- **Your instructions**
Collect all lines containing the word "this" from the data.

- **Available records**
──────
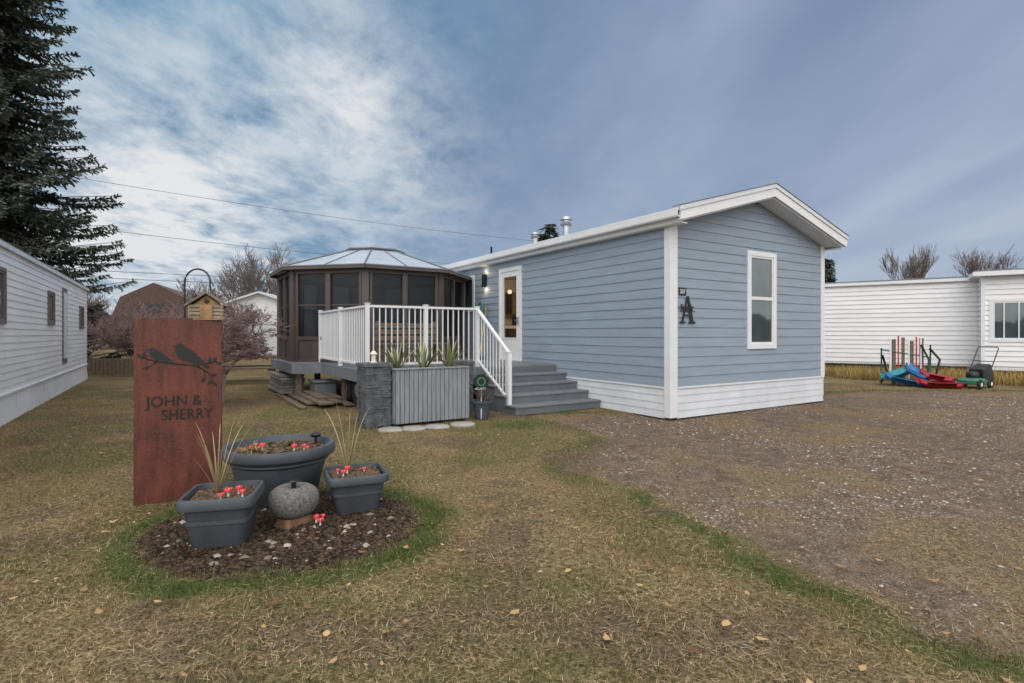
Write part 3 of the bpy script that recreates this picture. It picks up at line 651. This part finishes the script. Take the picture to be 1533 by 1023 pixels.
──────
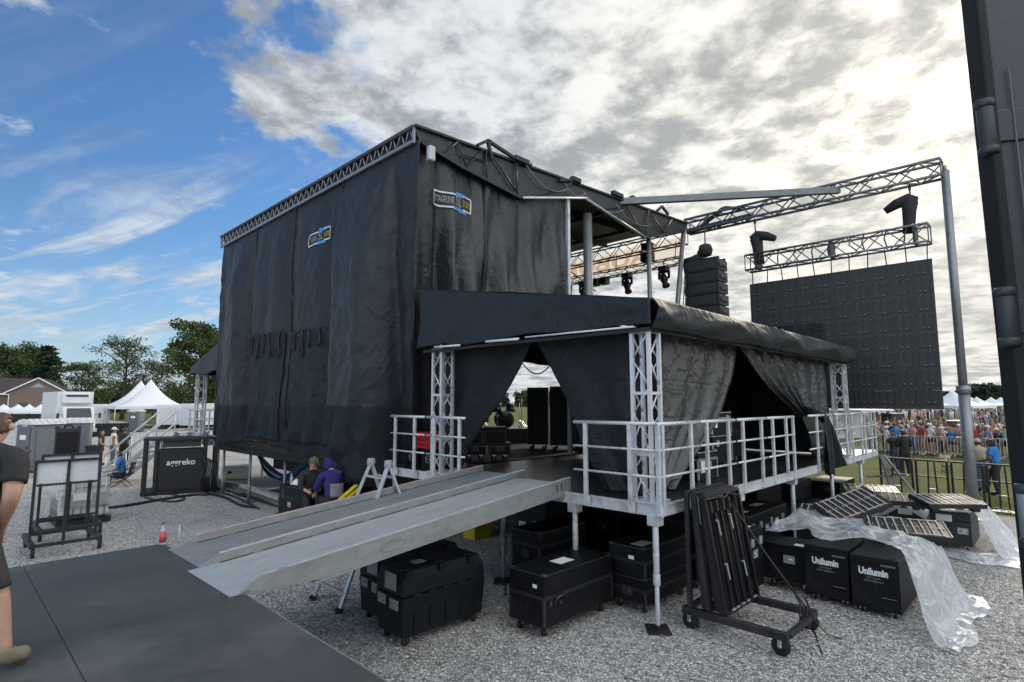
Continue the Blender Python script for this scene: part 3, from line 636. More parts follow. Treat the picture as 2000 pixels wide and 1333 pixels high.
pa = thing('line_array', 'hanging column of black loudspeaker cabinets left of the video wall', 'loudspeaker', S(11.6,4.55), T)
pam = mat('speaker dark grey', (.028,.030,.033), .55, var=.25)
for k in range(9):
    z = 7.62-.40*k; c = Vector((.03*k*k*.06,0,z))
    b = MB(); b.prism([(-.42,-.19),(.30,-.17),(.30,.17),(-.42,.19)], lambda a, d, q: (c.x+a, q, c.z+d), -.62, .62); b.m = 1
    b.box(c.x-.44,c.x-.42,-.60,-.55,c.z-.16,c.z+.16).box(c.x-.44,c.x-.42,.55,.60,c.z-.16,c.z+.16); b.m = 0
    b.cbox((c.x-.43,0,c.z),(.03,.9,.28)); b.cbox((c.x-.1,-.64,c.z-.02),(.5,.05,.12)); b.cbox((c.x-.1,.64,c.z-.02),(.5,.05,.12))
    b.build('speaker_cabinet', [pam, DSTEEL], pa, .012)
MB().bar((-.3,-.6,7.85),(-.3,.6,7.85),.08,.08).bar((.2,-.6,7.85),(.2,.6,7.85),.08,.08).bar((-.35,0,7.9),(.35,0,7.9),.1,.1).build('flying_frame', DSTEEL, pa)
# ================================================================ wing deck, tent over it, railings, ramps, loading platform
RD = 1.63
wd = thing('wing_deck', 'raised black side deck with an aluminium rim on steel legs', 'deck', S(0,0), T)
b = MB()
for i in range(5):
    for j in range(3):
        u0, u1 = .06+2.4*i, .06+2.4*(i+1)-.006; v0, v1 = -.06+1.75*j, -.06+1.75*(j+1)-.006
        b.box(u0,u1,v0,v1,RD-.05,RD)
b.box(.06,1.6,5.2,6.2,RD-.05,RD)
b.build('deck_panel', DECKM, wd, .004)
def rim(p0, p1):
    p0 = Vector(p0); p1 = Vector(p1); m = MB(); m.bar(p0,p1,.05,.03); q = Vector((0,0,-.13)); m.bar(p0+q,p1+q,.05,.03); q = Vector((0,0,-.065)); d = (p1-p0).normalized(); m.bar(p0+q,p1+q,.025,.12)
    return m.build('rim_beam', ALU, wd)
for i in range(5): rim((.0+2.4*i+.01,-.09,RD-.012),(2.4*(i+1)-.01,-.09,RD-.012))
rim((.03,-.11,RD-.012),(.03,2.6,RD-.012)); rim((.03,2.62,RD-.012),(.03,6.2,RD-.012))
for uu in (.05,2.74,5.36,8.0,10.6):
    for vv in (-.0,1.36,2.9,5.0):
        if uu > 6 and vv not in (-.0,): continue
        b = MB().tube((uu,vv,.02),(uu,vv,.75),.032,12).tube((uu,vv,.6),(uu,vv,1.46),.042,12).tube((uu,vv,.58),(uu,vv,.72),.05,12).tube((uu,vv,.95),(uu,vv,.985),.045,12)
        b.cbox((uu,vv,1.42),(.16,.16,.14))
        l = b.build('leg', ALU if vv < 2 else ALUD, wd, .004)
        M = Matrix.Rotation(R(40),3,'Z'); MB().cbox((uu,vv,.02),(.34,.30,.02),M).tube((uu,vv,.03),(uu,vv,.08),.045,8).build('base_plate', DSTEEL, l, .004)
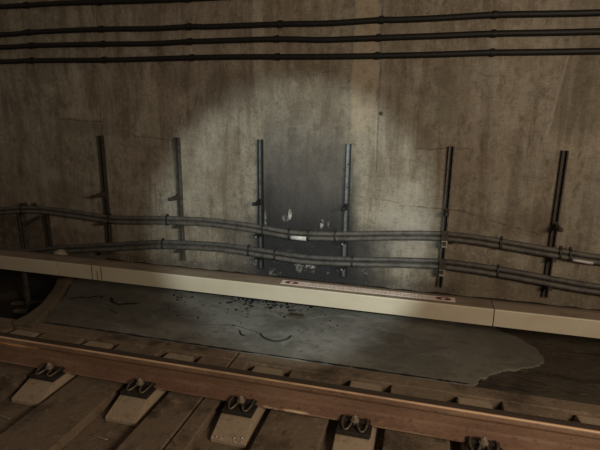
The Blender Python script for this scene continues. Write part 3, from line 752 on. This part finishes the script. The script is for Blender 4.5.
──────
- **Worked solution**
Write part 3 of the bpy script that recreates this picture. It picks up at line 651. This part finishes the script. Take the picture to be 1533 by 1023 pixels.
Continue the Blender Python script for this scene: part 3, from line 636. More parts follow. Treat the picture as 2000 pixels wide and 1333 pixels high.
The Blender Python script for this scene continues. Write part 3, from line 752 on. This part finishes the script. The script is for Blender 4.5.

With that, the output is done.